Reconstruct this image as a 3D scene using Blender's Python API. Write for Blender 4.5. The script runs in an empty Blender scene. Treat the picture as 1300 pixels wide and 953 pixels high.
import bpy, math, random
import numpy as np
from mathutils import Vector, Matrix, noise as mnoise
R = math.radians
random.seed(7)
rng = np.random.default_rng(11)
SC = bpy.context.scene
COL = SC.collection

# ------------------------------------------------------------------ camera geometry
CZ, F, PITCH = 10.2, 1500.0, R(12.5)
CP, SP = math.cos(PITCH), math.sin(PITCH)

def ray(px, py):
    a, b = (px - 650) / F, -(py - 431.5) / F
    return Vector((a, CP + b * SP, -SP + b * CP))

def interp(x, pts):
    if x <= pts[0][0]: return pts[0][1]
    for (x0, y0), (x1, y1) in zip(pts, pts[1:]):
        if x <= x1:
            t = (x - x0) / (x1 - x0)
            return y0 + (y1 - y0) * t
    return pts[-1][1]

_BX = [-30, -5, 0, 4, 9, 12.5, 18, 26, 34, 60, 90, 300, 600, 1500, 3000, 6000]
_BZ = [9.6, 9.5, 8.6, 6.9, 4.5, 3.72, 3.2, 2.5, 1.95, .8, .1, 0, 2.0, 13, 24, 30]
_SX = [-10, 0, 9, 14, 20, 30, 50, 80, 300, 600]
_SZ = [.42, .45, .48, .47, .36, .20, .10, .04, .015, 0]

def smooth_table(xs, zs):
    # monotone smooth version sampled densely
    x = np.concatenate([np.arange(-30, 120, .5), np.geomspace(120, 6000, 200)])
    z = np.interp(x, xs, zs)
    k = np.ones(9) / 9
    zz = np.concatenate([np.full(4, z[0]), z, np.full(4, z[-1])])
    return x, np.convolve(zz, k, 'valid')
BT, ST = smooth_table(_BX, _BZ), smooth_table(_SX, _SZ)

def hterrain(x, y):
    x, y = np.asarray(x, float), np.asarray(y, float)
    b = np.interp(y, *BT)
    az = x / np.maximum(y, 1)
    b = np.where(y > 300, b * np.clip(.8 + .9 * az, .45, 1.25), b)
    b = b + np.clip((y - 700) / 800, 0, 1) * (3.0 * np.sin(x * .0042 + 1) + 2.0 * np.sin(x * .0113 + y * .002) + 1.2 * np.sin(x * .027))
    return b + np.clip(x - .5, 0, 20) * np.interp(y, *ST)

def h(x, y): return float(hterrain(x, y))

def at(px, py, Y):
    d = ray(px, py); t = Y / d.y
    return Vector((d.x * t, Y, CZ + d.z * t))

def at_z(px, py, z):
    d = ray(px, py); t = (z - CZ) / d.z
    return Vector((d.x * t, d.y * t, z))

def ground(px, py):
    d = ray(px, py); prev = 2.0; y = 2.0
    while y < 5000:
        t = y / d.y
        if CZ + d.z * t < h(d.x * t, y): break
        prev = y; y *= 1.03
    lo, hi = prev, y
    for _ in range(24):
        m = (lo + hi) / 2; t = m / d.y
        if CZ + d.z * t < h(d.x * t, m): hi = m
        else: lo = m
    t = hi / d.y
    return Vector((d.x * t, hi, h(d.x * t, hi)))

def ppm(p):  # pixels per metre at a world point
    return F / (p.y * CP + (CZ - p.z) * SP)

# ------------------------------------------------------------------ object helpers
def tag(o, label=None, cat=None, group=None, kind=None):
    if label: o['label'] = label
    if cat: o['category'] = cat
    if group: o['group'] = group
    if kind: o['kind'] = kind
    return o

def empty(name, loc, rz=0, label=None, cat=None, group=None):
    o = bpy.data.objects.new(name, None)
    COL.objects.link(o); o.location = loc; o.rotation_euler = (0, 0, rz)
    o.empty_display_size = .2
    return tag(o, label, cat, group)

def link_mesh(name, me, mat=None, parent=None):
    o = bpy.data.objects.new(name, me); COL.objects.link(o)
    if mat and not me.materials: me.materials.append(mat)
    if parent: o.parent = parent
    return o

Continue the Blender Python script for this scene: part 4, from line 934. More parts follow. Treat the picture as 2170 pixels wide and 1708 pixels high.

-----

» TASK GOAL
Return each line of the data exactly as written above.

» EXERCISE ANSWER
Reconstruct this image as a 3D scene using Blender's Python API. Write for Blender 4.5. The script runs in an empty Blender scene. Treat the picture as 1300 pixels wide and 953 pixels high.
import bpy, math, random
import numpy as np
from mathutils import Vector, Matrix, noise as mnoise
R = math.radians
random.seed(7)
rng = np.random.default_rng(11)
SC = bpy.context.scene
COL = SC.collection

# ------------------------------------------------------------------ camera geometry
CZ, F, PITCH = 10.2, 1500.0, R(12.5)
CP, SP = math.cos(PITCH), math.sin(PITCH)

def ray(px, py):
    a, b = (px - 650) / F, -(py - 431.5) / F
    return Vector((a, CP + b * SP, -SP + b * CP))

def interp(x, pts):
    if x <= pts[0][0]: return pts[0][1]
    for (x0, y0), (x1, y1) in zip(pts, pts[1:]):
        if x <= x1:
            t = (x - x0) / (x1 - x0)
            return y0 + (y1 - y0) * t
    return pts[-1][1]

_BX = [-30, -5, 0, 4, 9, 12.5, 18, 26, 34, 60, 90, 300, 600, 1500, 3000, 6000]
_BZ = [9.6, 9.5, 8.6, 6.9, 4.5, 3.72, 3.2, 2.5, 1.95, .8, .1, 0, 2.0, 13, 24, 30]
_SX = [-10, 0, 9, 14, 20, 30, 50, 80, 300, 600]
_SZ = [.42, .45, .48, .47, .36, .20, .10, .04, .015, 0]

def smooth_table(xs, zs):
    # monotone smooth version sampled densely
    x = np.concatenate([np.arange(-30, 120, .5), np.geomspace(120, 6000, 200)])
    z = np.interp(x, xs, zs)
    k = np.ones(9) / 9
    zz = np.concatenate([np.full(4, z[0]), z, np.full(4, z[-1])])
    return x, np.convolve(zz, k, 'valid')
BT, ST = smooth_table(_BX, _BZ), smooth_table(_SX, _SZ)

def hterrain(x, y):
    x, y = np.asarray(x, float), np.asarray(y, float)
    b = np.interp(y, *BT)
    az = x / np.maximum(y, 1)
    b = np.where(y > 300, b * np.clip(.8 + .9 * az, .45, 1.25), b)
    b = b + np.clip((y - 700) / 800, 0, 1) * (3.0 * np.sin(x * .0042 + 1) + 2.0 * np.sin(x * .0113 + y * .002) + 1.2 * np.sin(x * .027))
    return b + np.clip(x - .5, 0, 20) * np.interp(y, *ST)

def h(x, y): return float(hterrain(x, y))

def at(px, py, Y):
    d = ray(px, py); t = Y / d.y
    return Vector((d.x * t, Y, CZ + d.z * t))

def at_z(px, py, z):
    d = ray(px, py); t = (z - CZ) / d.z
    return Vector((d.x * t, d.y * t, z))

def ground(px, py):
    d = ray(px, py); prev = 2.0; y = 2.0
    while y < 5000:
        t = y / d.y
        if CZ + d.z * t < h(d.x * t, y): break
        prev = y; y *= 1.03
    lo, hi = prev, y
    for _ in range(24):
        m = (lo + hi) / 2; t = m / d.y
        if CZ + d.z * t < h(d.x * t, m): hi = m
        else: lo = m
    t = hi / d.y
    return Vector((d.x * t, hi, h(d.x * t, hi)))

def ppm(p):  # pixels per metre at a world point
    return F / (p.y * CP + (CZ - p.z) * SP)

# ------------------------------------------------------------------ object helpers
def tag(o, label=None, cat=None, group=None, kind=None):
    if label: o['label'] = label
    if cat: o['category'] = cat
    if group: o['group'] = group
    if kind: o['kind'] = kind
    return o

def empty(name, loc, rz=0, label=None, cat=None, group=None):
    o = bpy.data.objects.new(name, None)
    COL.objects.link(o); o.location = loc; o.rotation_euler = (0, 0, rz)
    o.empty_display_size = .2
    return tag(o, label, cat, group)

def link_mesh(name, me, mat=None, parent=None):
    o = bpy.data.objects.new(name, me); COL.objects.link(o)
    if mat and not me.materials: me.materials.append(mat)
    if parent: o.parent = parent
    return o

Continue the Blender Python script for this scene: part 4, from line 934. More parts follow. Treat the picture as 2170 pixels wide and 1708 pixels high.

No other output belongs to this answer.